A S he settles down to watch the Europa League final on Wednesday, Neil Lennon will wonder if failure might sometimes be more rewarding than success.

When the Champions League group stage concluded in December, Celtic enthusiastically celebrated finishing in one of the qualification places to reach the last 16. Chelsea and Benfica's (the latter had been in Celtic's group) faces were tripping them, having limped in third in their sections and fallen through the trapdoor into the Europa League.

Well, who's smiling now? There's no disputing the Europa League's position as the Champions League's uglier wee brother, a distant second in prestige and recognition. But it won't look or feel like small beer to those participating or watching. The natural competitor in Lennon surely will feel some frustration that Chelsea and Benfica get the enormous thrill of contesting a major European final while his team's achievements, as sensational as the home win over Barcelona was at the time, are now only small footnotes in Uefa's season.

Celtic received £2.9m from Uefa for their participation in the Champions League last 16, where they ran into a brick wall in the shape of Juventus. Whoever loses the Europa League final will take home £5.5m from the governing body (plus gate receipts and match-day corporate income from four home knock-out ties). The winners will receive £8.8m (plus that same match-day income). Compared to reaching the last 16 of the Champions League and being eliminated from it, a prolonged run to a Europa League final would generate more money and give a club such as Celtic – and an ambitious manager such as Lennon – the potential to create a far bigger international stir by actually winning a European trophy.
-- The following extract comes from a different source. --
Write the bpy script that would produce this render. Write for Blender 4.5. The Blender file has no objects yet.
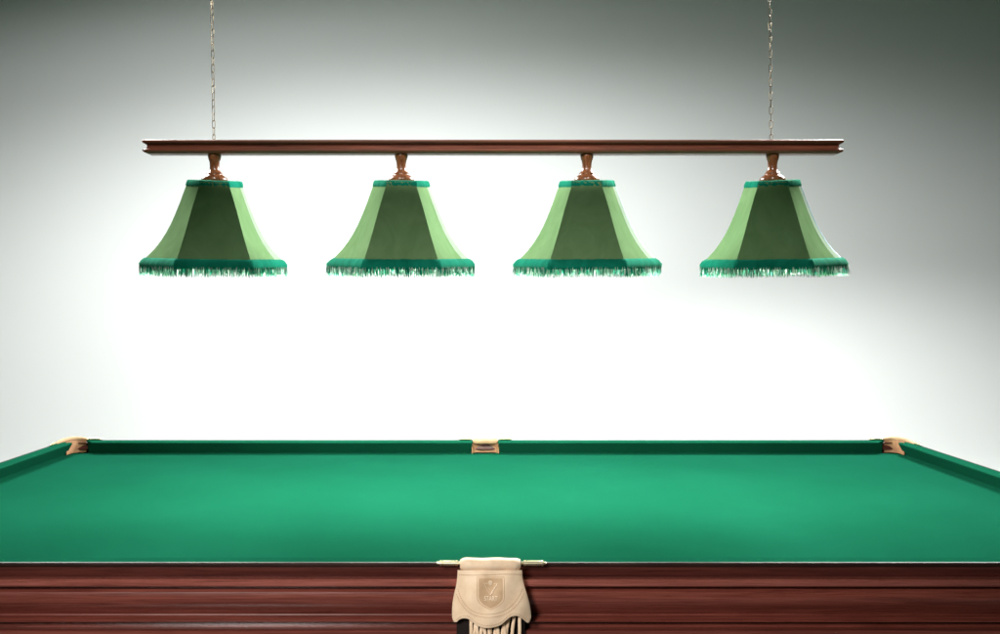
import bpy, bmesh, math, random
from mathutils import Vector, Matrix
R = random.Random(7)
PI = math.pi
sc = bpy.context.scene
col = sc.collection

# ------------------------------------------------------------------ view
F = 965.0; CX = 479.0; CY = 302.0          # focal length and vanishing point of the photo (1000 px wide)
BED = 0.80; ZC = BED + 0.647               # bed cloth height, eye height
def wx(px, D): return (px - CX) / F * D
def wz(py, D): return ZC - (py - CY) / F * D

# ------------------------------------------------------------------ materials
def nodes(name):
    m = bpy.data.materials.new(name); m.use_nodes = True
    nt = m.node_tree
    return m, nt, nt.nodes['Principled BSDF']
def setv(b, **k):
    for n, v in k.items():
        b.inputs[n.replace('_', ' ')].default_value = v
def N(nt, t, **k):
    n = nt.nodes.new(t)
    for a, v in k.items(): setattr(n, a, v)
    return n
def coords(nt, scale, kind='Object', rot=(0, 0, 0)):
    tc = N(nt, 'ShaderNodeTexCoord'); mp = N(nt, 'ShaderNodeMapping')
    mp.inputs['Scale'].default_value = scale; mp.inputs['Rotation'].default_value = rot
    nt.links.new(tc.outputs[kind], mp.inputs['Vector'])
    return mp.outputs['Vector']
def noise(nt, vec, scale, detail=4, rough=.55, dist=0):
    n = N(nt, 'ShaderNodeTexNoise')
    n.inputs['Scale'].default_value = scale; n.inputs['Detail'].default_value = detail
    n.inputs['Roughness'].default_value = rough; n.inputs['Distortion'].default_value = dist
    nt.links.new(vec, n.inputs['Vector'])
    return n.outputs['Fac']
def ramp(nt, fac, stops):
    r = N(nt, 'ShaderNodeValToRGB'); e = r.color_ramp.elements
    while len(e) < len(stops): e.new(.5)
    for el, (p, c) in zip(e, stops):
        el.position = p; el.color = (*c, 1)
    nt.links.new(fac, r.inputs['Fac'])
    return r.outputs['Color']
def bump(nt, b, height, strength, dist):
    n = N(nt, 'ShaderNodeBump')
    n.inputs['Strength'].default_value = strength; n.inputs['Distance'].default_value = dist
    nt.links.new(height, n.inputs['Height']); nt.links.new(n.outputs['Normal'], b.inputs['Normal'])

def felt_mat():
    m, nt, b = nodes('felt')
    v = coords(nt, (1, 1, 1))
    big = noise(nt, v, 2.2, 3)
    nap = noise(nt, v, 260, 3, .7)
    ad = N(nt, 'ShaderNodeMath', operation='MULTIPLY_ADD'); nt.links.new(nap, ad.inputs[0]); ad.inputs[1].default_value = .8
    nt.links.new(big, ad.inputs[2])
    sb = N(nt, 'ShaderNodeMath', operation='SUBTRACT'); nt.links.new(ad.outputs[0], sb.inputs[0]); sb.inputs[1].default_value = .4
    c = ramp(nt, sb.outputs[0], [(.25, (.0036, .055, .0295)), (.75, (.0047, .0655, .0365))])
    nt.links.new(c, b.inputs['Base Color'])
    setv(b, Roughness=.85, Sheen_Weight=.0, Sheen_Roughness=.5)
    b.inputs['Specular IOR Level'].default_value = .0
    b.inputs['Sheen Tint'].default_value = (.5, 1, .75, 1)
    bump(nt, b, noise(nt, v, 900, 2), .18, .0006)
    return m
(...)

It does not follow that Celtic or any other team simply gatecrash the Europa League and are given a police escort all the way through to the final, of course. Teams drop into it every season and are eliminated. But it won't have escaped Celtic's notice that in the ties Chelsea played to reach the final in Amsterdam, they beat Sparta Prague, Steaua Bucharest, Rubin Kazan and Basle. Benfica saw off Bayer Leverkusen, Bordeaux, Newcastle United and Fenerbache. None of those eight would be regarded as worrying, let alone insurmountable, for a team which drew 3-3 on aggregate with Barcelona. A week tomorrow it will be the 10th anniversary of Celtic's only European final in Lennon's lifetime. A decade since Seville. Few of the 80,000 who followed their team to Spain could have foreseen that as well as being one of the highlights of their lives as supporters, the final would amount to the launchpad for one of the game's great managers and personalities. Jose Mourinho often reflects on winning that Uefa Cup with Porto as the result which infused him and his players with belief and ambition, not that the man himself had been prone to questioning his own wonderfulness.

Celtic and Rangers have reached Uefa Cup finals in the past decade without ever being truly relevant at the business end of the Champions League. The way Celtic were dealt with by Juventus, suffering their heaviest aggregate defeat in Europe, confirmed that the last 16 remains an impervious glass ceiling for the Scottish champions.

Clubs are driven by a relentless desire for advancement and usually are appropriately rewarded for it, but Celtic are in a strange no-man's land. They can't do anything but crave Champions League survival and the exhilaration of trying to go further in it than ever, yet the reality is that there would be more in it for them to finish third in a group rather than second. Lennon would be only human if he watches on Wednesday night with the thought: "That could have been us".

Only Sir Alex Ferguson holds such unquestioned authority that he could deliver a three-line whip to 75,000 people. The Manchester United manager's on-field address to supporters after his final match at Old Trafford yesterday amounted to a comprehensive expression of gratitude for all those who had been with him for the past 26 years. But, typically, he not only had thanks for the crowd but an instruction too: "I had bad times here and the club stood by me, the players and fans did, too. Your job now is to stand by our new manager."

That was an acknowledgment that regardless of the belief he has in the man anointed as his successor, David Moyes, United have begun a period of uncertainty and vulnerability after their first managerial change in more than a quarter of a century.

Sir Matt Busby was only in his late fifties when he resigned as manager in 1969. His continuing involvement as the club's general manager (and obvious capacity to return to a dug-out) then unintentionally haunted his ill-equipped, 31-year-old successor Wilf McGuinness, who lasted only 18 months. There are significant similarities between Busby and Ferguson as men, as managers, and as iconic figures at their club, but none at all in relation to the circumstances of their retirements. Ferguson will not manage United again. Crucially, for Moyes, he will become the most influential cheerleader the new manager could possibly want.